Getragen, nein: klar mitgestaltet wird diese «Götterdämmerung», wie es in den Teilen zuvor war, vom Orchester, der Philharmonia Zürich, unter der Leitung von Gianandrea Noseda. Mit dem Einsatz des tiefen Blechs, das sich auch hier und hier erst recht, lautstark über alles hinwegsetzt, werde ich mich nie anfreunden können. Die einseitige Gewichtung stört die Balance, ja die musikalische Struktur – etwa dann, wenn das trötende Blech aus der Tiefe einen zarten Akkord der Holzbläser, mit dem ein Leitmotiv anhebt, verdeckt und zerstört.

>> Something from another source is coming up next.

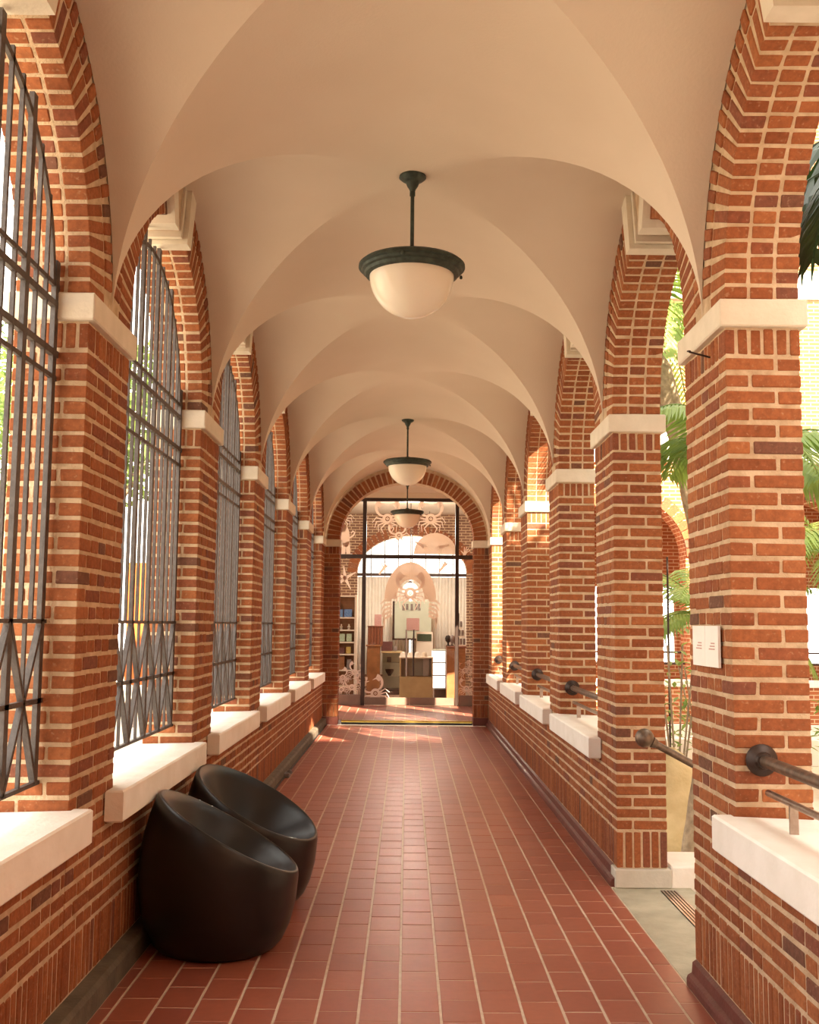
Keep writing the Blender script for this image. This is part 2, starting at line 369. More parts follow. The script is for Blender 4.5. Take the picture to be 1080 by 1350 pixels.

Nicht zu überhören ist jedoch, dass Noseda, der hiermit seinen ersten «Ring» hinter sich gebracht hat, sehr überzeugend in die Partitur hineingewachsen ist, viele Verästelungen hörbar macht und mit herrlichsten Farbwirkungen aufwartet. Zumal am Ende, da das Unheil, das vom Ring des Nibelungen ausging, im Rhein versunken ist und die nunmehr allein dastehenden weissen Wände an einen Neubeginn, vielleicht gar einen besseren, denken lassen. Das wär dann die Moral von der Geschicht.